GOAL:
Only the lines from the start of the data through the line containing "scene.view_settings.exposure = 0.15" should be written out, exactly as they are, with both ends included and the pictures left out.
begin RAW DATA
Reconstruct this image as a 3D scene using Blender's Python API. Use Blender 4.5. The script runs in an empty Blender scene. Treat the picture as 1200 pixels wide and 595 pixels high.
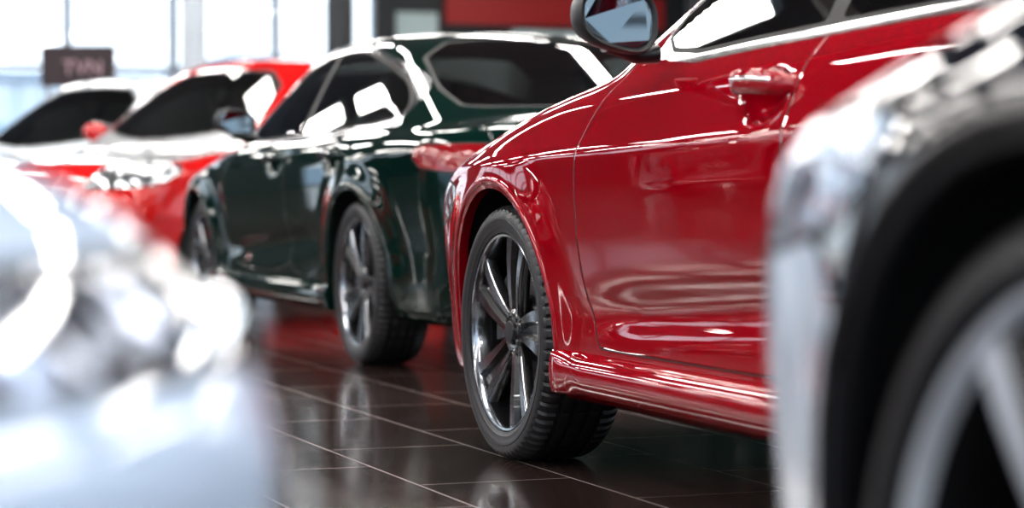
import bpy, bmesh, math, numpy as np
from mathutils import Matrix, Vector
scene = bpy.context.scene
scene.view_settings.view_transform = 'Standard'
scene.view_settings.gamma = 0.90
scene.view_settings.exposure = 0.15

# ------------------------------------------------------------------ node helpers
def new_mat(name):
    m = bpy.data.materials.new(name); m.use_nodes = True
    nt = m.node_tree
    for n in list(nt.nodes): nt.nodes.remove(n)
    out = nt.nodes.new('ShaderNodeOutputMaterial')
    return m, nt, out
def principled(nt, **kw):
    b = nt.nodes.new('ShaderNodeBsdfPrincipled')
    for k, v in kw.items():
        key = k.replace('_', ' ')
        if key in b.inputs:
            b.inputs[key].default_value = (tuple(v) + (1,) if isinstance(v, (tuple, list)) and len(v) == 3 else v)
    return b
def simple(name, color, rough=0.5, metal=0.0, coat=0.0, spec=0.5, tint=None):
    m, nt, out = new_mat(name)
    b = principled(nt, Base_Color=color, Roughness=rough, Metallic=metal)
    b.inputs['Coat Weight'].default_value = coat
    b.inputs['Coat Roughness'].default_value = 0.0
    b.inputs['Coat IOR'].default_value = 1.6
    b.inputs['Specular IOR Level'].default_value = spec
    if tint: b.inputs['Specular Tint'].default_value = tuple(tint)+(1,)
    nt.links.new(b.outputs[0], out.inputs[0])
    return m
def emis(name, color, s):
    m, nt, out = new_mat(name)
    e = nt.nodes.new('ShaderNodeEmission'); e.inputs[0].default_value = tuple(color)+(1,); e.inputs[1].default_value = s
    nt.links.new(e.outputs[0], out.inputs[0]); return m
def mathn(nt, op, a, b=None, clamp=False):
    n = nt.nodes.new('ShaderNodeMath'); n.operation = op; n.use_clamp = clamp
    for i, v in enumerate((a, b)):
        if v is None: continue
        if isinstance(v, (int, float)): n.inputs[i].default_value = v
        else: nt.links.new(v, n.inputs[i])
    return n.outputs[0]
def mixsh(nt, fac, a, b):
    n = nt.nodes.new('ShaderNodeMixShader')
    nt.links.new(fac, n.inputs[0]); nt.links.new(a, n.inputs[1]); nt.links.new(b, n.inputs[2])
    return n.outputs[0]
def attr(nt, name):
    n = nt.nodes.new('ShaderNodeAttribute'); n.attribute_name = name
    return n.outputs['Fac']

# ------------------------------------------------------------------ shared materials
def tyre_mat():
    m, nt, out = new_mat('tyre_rubber')
    b = principled(nt, Base_Color=(0.014, 0.014, 0.016), Roughness=0.42)
    nz = nt.nodes.new('ShaderNodeTexNoise'); nz.inputs['Scale'].default_value = 60
    bp = nt.nodes.new('ShaderNodeBump'); bp.inputs['Strength'].default_value = 0.15; bp.inputs['Distance'].default_value = 0.002
    nt.links.new(nz.outputs[0], bp.inputs['Height']); nt.links.new(bp.outputs[0], b.inputs['Normal'])
    nt.links.new(b.outputs[0], out.inputs[0]); return m
M_tyre = tyre_mat()
M_alloy = simple('machined_alloy', (0.30, 0.315, 0.34), 0.16, 1.0)
M_alloy2 = simple('silver_alloy', (0.72, 0.76, 0.82), 0.35, 0.6)
M_rimblack = simple('gloss_black_rim', (0.005, 0.005, 0.006), 0.25, 0.0, 0.6)
M_plastic = simple('black_plastic', (0.008, 0.008, 0.010), 0.4)
M_well = simple('wheel_well_liner', (0.004, 0.004, 0.005), 0.9)
M_steel = simple('brake_steel', (0.20, 0.20, 0.21), 0.35, 1.0)
M_caliper = simple('caliper_paint', (0.05, 0.05, 0.055), 0.35)
M_chrome = simple('chrome', (0.85, 0.86, 0.88), 0.06, 1.0)
M_mirror = simple('mirror_glass', (0.14, 0.17, 0.19), 0.02, 1.0)
M_leather = simple('interior_leather', (0.05, 0.045, 0.045), 0.5)
M_led = emis('led_lamp_lens', (0.86, 0.94, 1.0), 4.0)

def car_mat(name, color, metal=0.0, rough=0.3, tone=None, lampcol=(0.75, 0.8, 0.85), chrome=True, tint=None):
    m, nt, out = new_mat(name)
    L = nt.links
    hs = None
    for an in ('sd_fdoor', 'sd_rdoor', 'sd_hood'):
        a = mathn(nt, 'ABSOLUTE', attr(nt, an))
        s = mathn(nt, 'DIVIDE', a, 0.005, clamp=True)
        hs = s if hs is None else mathn(nt, 'MINIMUM', hs, s)
    bp = nt.nodes.new('ShaderNodeBump'); bp.inputs['Strength'].default_value = 1.0; bp.inputs['Distance'].default_value = 0.004
    L.new(hs, bp.inputs['Height'])
    paint = principled(nt, Base_Color=color, Roughness=rough, Metallic=metal)
    paint.inputs['Specular IOR Level'].default_value = 0.0 if metal == 0 else 0.5
    if tint: paint.inputs['Specular Tint'].default_value = tuple(tint)+(1,)
    paint.inputs['Coat Weight'].default_value = 1.0; paint.inputs['Coat Roughness'].default_value = 0.0; paint.inputs['Coat IOR'].default_value = 1.6
    L.new(bp.outputs[0], paint.inputs['Normal']); L.new(bp.outputs[0], paint.inputs['Coat Normal'])
    sh = paint.outputs[0]
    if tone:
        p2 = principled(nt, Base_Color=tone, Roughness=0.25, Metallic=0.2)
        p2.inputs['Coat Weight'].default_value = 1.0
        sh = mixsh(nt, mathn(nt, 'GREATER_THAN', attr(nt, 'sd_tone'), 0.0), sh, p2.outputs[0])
    dark = principled(nt, Base_Color=(0.004, 0.004, 0.004), Roughness=0.6)
    sh = mixsh(nt, mathn(nt, 'LESS_THAN', hs, 0.42), sh, dark.outputs[0])
    grille = principled(nt, Base_Color=(0.01, 0.01, 0.012), Roughness=0.3)
    sh = mixsh(nt, mathn(nt, 'GREATER_THAN', attr(nt, 'sd_grille'), 0.0), sh, grille.outputs[0])
    vo = nt.nodes.new('ShaderNodeTexVoronoi'); vo.inputs['Scale'].default_value = 18
    tc = nt.nodes.new('ShaderNodeTexCoord'); L.new(tc.outputs['Object'], vo.inputs['Vector'])
    lb = nt.nodes.new('ShaderNodeBump'); lb.inputs['Strength'].default_value = 0.5; lb.inputs['Distance'].default_value = 0.02
    L.new(vo.outputs['Distance'], lb.inputs['Height'])
    head = principled(nt, Base_Color=lampcol, Roughness=0.12, Metallic=0.9)
    head.inputs['Coat Weight'].default_value = 1.0
    L.new(lb.outputs[0], head.inputs['Normal'])
    sh = mixsh(nt, mathn(nt, 'GREATER_THAN', attr(nt, 'sd_head'), -0.008), sh, dark.outputs[0])
    sh = mixsh(nt, mathn(nt, 'GREATER_THAN', attr(nt, 'sd_head'), 0.0), sh, head.outputs[0])
    tail = principled(nt, Base_Color=(0.22, 0.004, 0.008), Roughness=0.15)
    tail.inputs['Coat Weight'].default_value = 1.0
    sh = mixsh(nt, mathn(nt, 'GREATER_THAN', attr(nt, 'sd_tail'), -0.006), sh, dark.outputs[0])
    sh = mixsh(nt, mathn(nt, 'GREATER_THAN', attr(nt, 'sd_tail'), 0.0), sh, tail.outputs[0])
    chr_ = principled(nt, Base_Color=(0.7, 0.71, 0.73) if chrome else (0.01, 0.01, 0.01), Roughness=0.15, Metallic=1.0 if chrome else 0.0)
    d = attr(nt, 'sd_dlo')
    sh = mixsh(nt, mathn(nt, 'GREATER_THAN', d, -0.020), sh, chr_.outputs[0])
    sh = mixsh(nt, mathn(nt, 'GREATER_THAN', d, 0.0), sh, dark.outputs[0])
    w = attr(nt, 'sd_ws')
    sh = mixsh(nt, mathn(nt, 'GREATER_THAN', w, 0.0), sh, dark.outputs[0])
    lining = principled(nt, Base_Color=(0.04, 0.04, 0.04), Roughness=0.8)
    ge = nt.nodes.new('ShaderNodeNewGeometry')
    sh = mixsh(nt, ge.outputs['Backfacing'], sh, lining.outputs[0])
    tr = nt.nodes.new('ShaderNodeBsdfTransparent'); tr.inputs[0].default_value = (0.70, 0.82, 0.82, 1)
    gl = nt.nodes.new('ShaderNodeBsdfGlossy'); gl.inputs['Roughness'].default_value = 0.0; gl.inputs[0].default_value = (1, 1, 1, 1)
    fr = nt.nodes.new('ShaderNodeFresnel'); fr.inputs[0].default_value = 1.55
    glass = mixsh(nt, mathn(nt, 'ADD', fr.outputs[0], 0.03, clamp=True), tr.outputs[0], gl.outputs[0])
    gm = mathn(nt, 'MAXIMUM', mathn(nt, 'GREATER_THAN', attr(nt, 'sd_glass'), 0.012), mathn(nt, 'GREATER_THAN', w, 0.02))
    sh = mixsh(nt, gm, sh, glass)
    L.new(sh, out.inputs[0])
    return m

# ------------------------------------------------------------------ maths helpers
def smax(a, b, k):
    h = np.clip(0.5 + 0.5*(a-b)/k, 0, 1)
    return b*(1-h) + a*h + k*h*(1-h)
def smin(a, b, k): return -smax(-a, -b, k)
def sstep(x, a, b):
    t = np.clip((x-a)/(b-a), 0, 1); return t*t*(3-2*t)
class Tab:
    def __init__(s, pts, sigma):
        pts = sorted(pts); xs = np.array([p[0] for p in pts]); ys = np.array([p[1] for p in pts])
        lo, hi = xs[0]-1.0, xs[-1]+1.0
        n = int((hi-lo)/0.002); g = np.linspace(lo, hi, n)
        v = np.interp(g, xs, ys)
        s0 = (ys[1]-ys[0])/(xs[1]-xs[0]); s1 = (ys[-1]-ys[-2])/(xs[-1]-xs[-2])
        v = np.where(g < xs[0], ys[0]+(g-xs[0])*s0, v); v = np.where(g > xs[-1], ys[-1]+(g-xs[-1])*s1, v)
        st = (hi-lo)/(n-1); r = int(4*sigma/st)+1
        k = np.exp(-0.5*(np.arange(-r, r+1)*st/sigma)**2); k /= k.sum()
        vp = np.concatenate([v[0]+(np.arange(-r, 0))*(v[1]-v[0]), v, v[-1]+np.arange(1, r+1)*(v[-1]-v[-2])])
        s.g = g; s.v = np.convolve(vp, k, 'valid')
    def __call__(s, x): return np.interp(x, s.g, s.v)
def psd(px, py, poly):
    poly = np.array(poly, float); n = len(poly)
    d = np.full(px.shape, 1e9); ins = np.zeros(px.shape, bool)
    for i in range(n):
        ax, ay = poly[i]; bx, by = poly[(i+1) % n]
        ex, ey = bx-ax, by-ay
        t = np.clip(((px-ax)*ex+(py-ay)*ey)/(ex*ex+ey*ey+1e-12), 0, 1)
        d = np.minimum(d, np.hypot(px-ax-t*ex, py-ay-t*ey))
        c = ((ay > py) != (by > py))
        with np.errstate(divide='ignore', invalid='ignore'):
            xi = (bx-ax)*(py-ay)/((by-ay) if by != ay else 1e-12)+ax
        ins ^= c & (px < xi)
    return np.where(ins, d, -d)
def chaikin(poly, it=2):
    p = np.array(poly, float)
    for _ in range(it):
        q = np.roll(p, -1, 0); p = np.stack([p*0.75+q*0.25, p*0.25+q*0.75], 1).reshape(-1, 2)
    return p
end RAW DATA
REPLY:
Reconstruct this image as a 3D scene using Blender's Python API. Use Blender 4.5. The script runs in an empty Blender scene. Treat the picture as 1200 pixels wide and 595 pixels high.
import bpy, bmesh, math, numpy as np
from mathutils import Matrix, Vector
scene = bpy.context.scene
scene.view_settings.view_transform = 'Standard'
scene.view_settings.gamma = 0.90
scene.view_settings.exposure = 0.15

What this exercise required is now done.